Exercise >>
Search the material for the word "script" and copy each line that holds it.
▬▬▬
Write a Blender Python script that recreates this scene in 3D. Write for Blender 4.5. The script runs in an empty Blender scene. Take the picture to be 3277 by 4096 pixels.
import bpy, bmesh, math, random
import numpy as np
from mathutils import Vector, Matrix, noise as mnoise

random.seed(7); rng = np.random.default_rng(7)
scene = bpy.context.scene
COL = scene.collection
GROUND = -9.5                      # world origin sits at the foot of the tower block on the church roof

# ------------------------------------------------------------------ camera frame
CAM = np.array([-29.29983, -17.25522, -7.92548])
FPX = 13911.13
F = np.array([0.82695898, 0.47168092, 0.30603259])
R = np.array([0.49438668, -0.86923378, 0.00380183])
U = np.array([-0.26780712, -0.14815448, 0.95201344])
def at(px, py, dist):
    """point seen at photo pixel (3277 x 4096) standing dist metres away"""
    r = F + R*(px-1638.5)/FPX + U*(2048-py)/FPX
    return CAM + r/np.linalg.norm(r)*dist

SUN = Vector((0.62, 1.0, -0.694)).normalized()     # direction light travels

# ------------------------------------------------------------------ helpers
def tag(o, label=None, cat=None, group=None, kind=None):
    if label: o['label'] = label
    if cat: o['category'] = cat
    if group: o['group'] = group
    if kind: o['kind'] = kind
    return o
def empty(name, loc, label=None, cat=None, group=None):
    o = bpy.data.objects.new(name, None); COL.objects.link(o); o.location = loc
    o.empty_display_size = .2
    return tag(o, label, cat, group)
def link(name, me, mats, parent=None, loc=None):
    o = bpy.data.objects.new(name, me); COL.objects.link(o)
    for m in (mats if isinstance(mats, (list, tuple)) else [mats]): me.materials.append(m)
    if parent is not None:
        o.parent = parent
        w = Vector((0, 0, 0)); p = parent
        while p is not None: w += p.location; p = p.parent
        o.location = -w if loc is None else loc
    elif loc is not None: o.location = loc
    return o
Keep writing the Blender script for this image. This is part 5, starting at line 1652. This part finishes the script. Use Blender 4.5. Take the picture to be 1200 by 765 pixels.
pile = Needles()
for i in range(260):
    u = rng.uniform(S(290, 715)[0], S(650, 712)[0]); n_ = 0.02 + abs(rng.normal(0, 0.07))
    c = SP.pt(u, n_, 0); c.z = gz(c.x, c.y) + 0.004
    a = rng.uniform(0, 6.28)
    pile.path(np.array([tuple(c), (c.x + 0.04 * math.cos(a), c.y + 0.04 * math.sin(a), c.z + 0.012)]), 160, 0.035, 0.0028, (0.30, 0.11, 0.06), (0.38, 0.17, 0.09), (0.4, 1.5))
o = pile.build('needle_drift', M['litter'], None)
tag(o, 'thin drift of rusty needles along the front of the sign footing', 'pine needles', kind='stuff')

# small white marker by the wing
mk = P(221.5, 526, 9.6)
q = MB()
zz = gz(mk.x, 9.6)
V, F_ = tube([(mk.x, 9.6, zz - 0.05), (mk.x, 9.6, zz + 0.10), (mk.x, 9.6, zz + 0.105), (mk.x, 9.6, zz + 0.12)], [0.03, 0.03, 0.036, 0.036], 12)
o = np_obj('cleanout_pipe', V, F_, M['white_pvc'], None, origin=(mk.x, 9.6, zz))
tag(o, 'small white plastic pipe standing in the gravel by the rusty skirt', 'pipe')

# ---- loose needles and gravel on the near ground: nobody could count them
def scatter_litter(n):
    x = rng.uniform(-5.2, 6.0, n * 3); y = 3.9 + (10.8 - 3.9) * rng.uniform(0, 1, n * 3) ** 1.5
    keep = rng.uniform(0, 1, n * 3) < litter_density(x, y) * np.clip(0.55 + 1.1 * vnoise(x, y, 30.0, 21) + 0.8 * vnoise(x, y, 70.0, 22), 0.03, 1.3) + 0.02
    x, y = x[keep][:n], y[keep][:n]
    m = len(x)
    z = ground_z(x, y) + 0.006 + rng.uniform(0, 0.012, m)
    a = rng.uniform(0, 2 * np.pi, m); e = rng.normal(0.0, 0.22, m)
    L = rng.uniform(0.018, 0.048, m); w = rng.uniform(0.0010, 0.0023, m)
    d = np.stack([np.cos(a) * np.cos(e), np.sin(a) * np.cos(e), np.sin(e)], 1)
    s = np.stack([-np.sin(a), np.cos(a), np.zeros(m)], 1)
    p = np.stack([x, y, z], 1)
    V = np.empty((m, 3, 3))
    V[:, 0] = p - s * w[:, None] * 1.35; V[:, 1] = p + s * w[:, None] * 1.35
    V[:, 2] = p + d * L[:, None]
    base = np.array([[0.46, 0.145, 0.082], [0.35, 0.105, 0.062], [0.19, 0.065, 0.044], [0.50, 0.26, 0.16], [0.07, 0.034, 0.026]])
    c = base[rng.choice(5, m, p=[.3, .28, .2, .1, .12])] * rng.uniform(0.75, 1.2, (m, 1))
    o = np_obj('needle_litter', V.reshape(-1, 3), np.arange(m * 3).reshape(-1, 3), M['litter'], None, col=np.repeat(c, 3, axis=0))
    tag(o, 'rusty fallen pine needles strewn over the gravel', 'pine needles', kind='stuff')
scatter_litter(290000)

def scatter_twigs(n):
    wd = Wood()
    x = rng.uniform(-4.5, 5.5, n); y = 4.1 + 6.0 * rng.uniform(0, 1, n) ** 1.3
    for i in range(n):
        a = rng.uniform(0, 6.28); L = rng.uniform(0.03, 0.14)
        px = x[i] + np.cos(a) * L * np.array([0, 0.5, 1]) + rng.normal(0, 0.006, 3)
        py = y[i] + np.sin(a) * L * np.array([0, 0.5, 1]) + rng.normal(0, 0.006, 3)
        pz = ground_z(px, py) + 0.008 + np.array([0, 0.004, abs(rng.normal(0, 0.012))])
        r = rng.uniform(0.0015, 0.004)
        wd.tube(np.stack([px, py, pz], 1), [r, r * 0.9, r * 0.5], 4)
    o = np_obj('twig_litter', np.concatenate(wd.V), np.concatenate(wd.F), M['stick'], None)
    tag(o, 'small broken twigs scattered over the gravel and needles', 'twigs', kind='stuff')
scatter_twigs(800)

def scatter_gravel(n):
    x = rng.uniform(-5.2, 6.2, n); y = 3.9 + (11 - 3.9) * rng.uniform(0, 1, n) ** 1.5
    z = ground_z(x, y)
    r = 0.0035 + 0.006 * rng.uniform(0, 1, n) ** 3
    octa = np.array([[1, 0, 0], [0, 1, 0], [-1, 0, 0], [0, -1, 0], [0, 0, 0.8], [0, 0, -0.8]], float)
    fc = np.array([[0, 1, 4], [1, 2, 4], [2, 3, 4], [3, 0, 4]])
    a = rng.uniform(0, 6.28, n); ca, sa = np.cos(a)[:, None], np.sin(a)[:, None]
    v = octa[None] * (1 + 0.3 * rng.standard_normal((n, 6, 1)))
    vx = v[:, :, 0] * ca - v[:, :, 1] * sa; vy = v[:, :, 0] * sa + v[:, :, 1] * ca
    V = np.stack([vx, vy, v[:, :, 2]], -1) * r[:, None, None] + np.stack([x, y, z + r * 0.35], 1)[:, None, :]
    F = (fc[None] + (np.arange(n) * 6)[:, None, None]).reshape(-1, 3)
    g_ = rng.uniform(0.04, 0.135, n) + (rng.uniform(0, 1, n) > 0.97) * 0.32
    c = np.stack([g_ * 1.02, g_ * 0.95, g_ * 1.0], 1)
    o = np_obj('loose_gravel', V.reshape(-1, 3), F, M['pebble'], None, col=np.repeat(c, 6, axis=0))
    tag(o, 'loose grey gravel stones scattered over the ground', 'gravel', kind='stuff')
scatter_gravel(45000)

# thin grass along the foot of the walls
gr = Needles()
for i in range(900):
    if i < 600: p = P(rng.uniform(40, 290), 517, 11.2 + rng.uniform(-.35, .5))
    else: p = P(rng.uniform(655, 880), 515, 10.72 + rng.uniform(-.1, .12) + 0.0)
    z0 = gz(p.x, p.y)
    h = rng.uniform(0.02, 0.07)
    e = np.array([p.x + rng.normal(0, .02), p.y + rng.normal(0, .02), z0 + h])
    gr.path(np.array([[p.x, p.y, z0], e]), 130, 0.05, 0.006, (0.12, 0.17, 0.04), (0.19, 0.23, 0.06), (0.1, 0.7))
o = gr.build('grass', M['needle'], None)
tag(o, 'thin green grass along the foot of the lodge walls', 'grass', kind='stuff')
▬▬▬
Answer below >>
Write a Blender Python script that recreates this scene in 3D. Write for Blender 4.5. The script runs in an empty Blender scene. Take the picture to be 3277 by 4096 pixels.
Keep writing the Blender script for this image. This is part 5, starting at line 1652. This part finishes the script. Use Blender 4.5. Take the picture to be 1200 by 765 pixels.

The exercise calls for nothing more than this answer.